Let's just rattle on about a buncha things... As you can see, I've been absent and away from the land of blogging, so I should attempt to make up for lost time and write about a bunch of things floating my boat the past few weeks.


Firstly, there's the new CD by local experimental wunderkid, Anthony Pateras. It's entitled Chasms and is out on the Sirr.Ecords label. Anthony's a buddy of mine, which probably means I shouldn't be reviewing it, but since it's an honest-to-Pete recommendation of a very fine CD, I feel there to be no conflict of interest. Pateras is also responsible for one of my favourite Australian albums of the 21st century, 2002's Malfunction Studies, a more orchestrated affair which, if memory serves (I stupidly gave my copy to a friend in Sydney a few years back, thinking I'd always be able to buy another copy down the line... Umm, Anthony?), sounded like a cross between '70s Euro avant-prog and Penderecki. If you can locate a copy, gobble it up toot sweet. 's funny, just the day before I received this CD in the mail, I was commenting to a work colleague how "avant-garde" music featuring primarily prepared piano bores the bejesus outta me. I mean, have you ever sat all the way through a John Cage prepared-piano CD? Me neither. Well, along comes Chasms and I'm proven wrong again, or at least a touch prejudiced. Chasms comprises of three long pieces containing prepared piano and nothing but. There's no plinking, plonking or abstractions involved; the sound is dense, relentless and the effect is dizzying and mesmerising. Unlike any other recording I've heard involving piano strings and screws, Chasms brings to mind Terry Riley or Conlon Nancarrow as played by a Gamelan orchestra. Overwhelming and overwhelmingly good, this'll be in my Top Ten of '07, you can count on that.

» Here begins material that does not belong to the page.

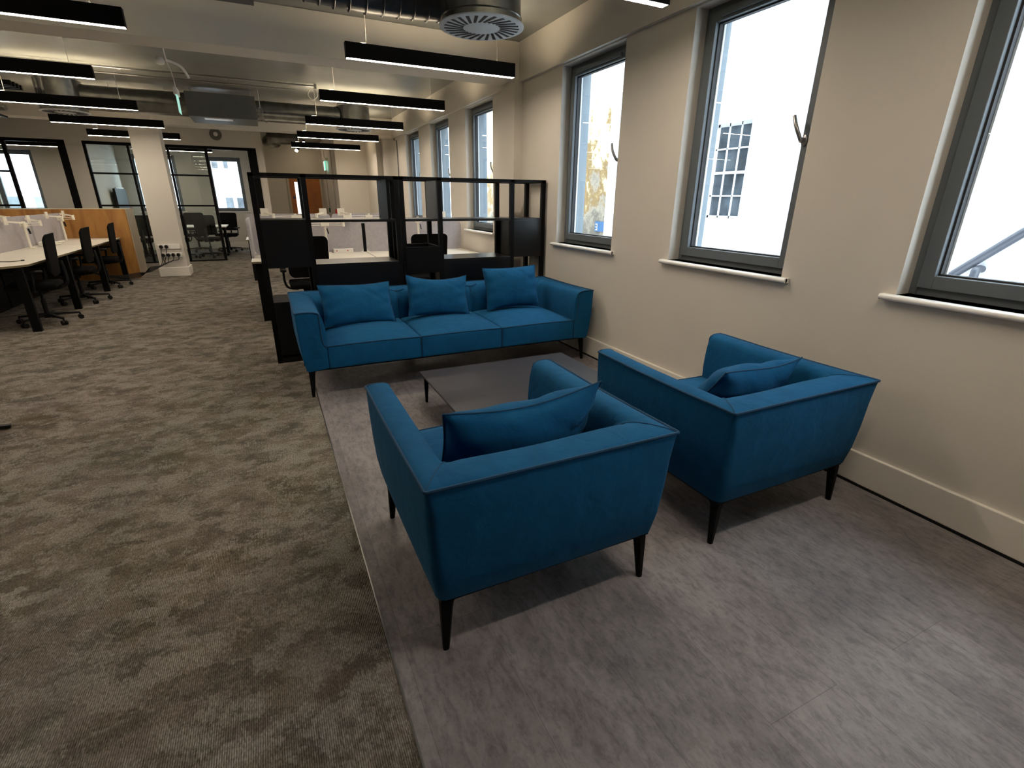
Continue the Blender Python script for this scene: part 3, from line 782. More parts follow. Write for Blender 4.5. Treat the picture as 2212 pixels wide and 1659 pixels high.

Keith Hudson's Entering The Dragon is a disc that's certainly been played out 'round these parts the last couple of months. It was reissued as part of Trojan's ltd.-run Fan Club series last year, and I've learnt the hard way before: if you want anything in that range, get in quick. Unlike possibly every other deal ever offered by a record company, their claims of "limited" actually appear to be true. Hudson is also responsible for another bona fide dub masterpiece in my possession, Pick A Dub, though I'll take 1974's Entering The Dragon as the hit pick, if only because it contains some cool vocal work. Of course, as a friend and reggae egghead noted to me a few weeks back - that Hudson couldn't sing to save his life - it's his wonky pipes which make it work. I mean, let's face it, I think I could hold a note better than Hudson, but the sincerity is there. Lots of far-out studio wizardry and even fuzz guitar abound, and is usually the case w/ these Trojan deals, you get more bonus tracks (this time it's 17) than you could possibly care for, but the consistency herein never has me hitting the skip button. A-grade dub. mon.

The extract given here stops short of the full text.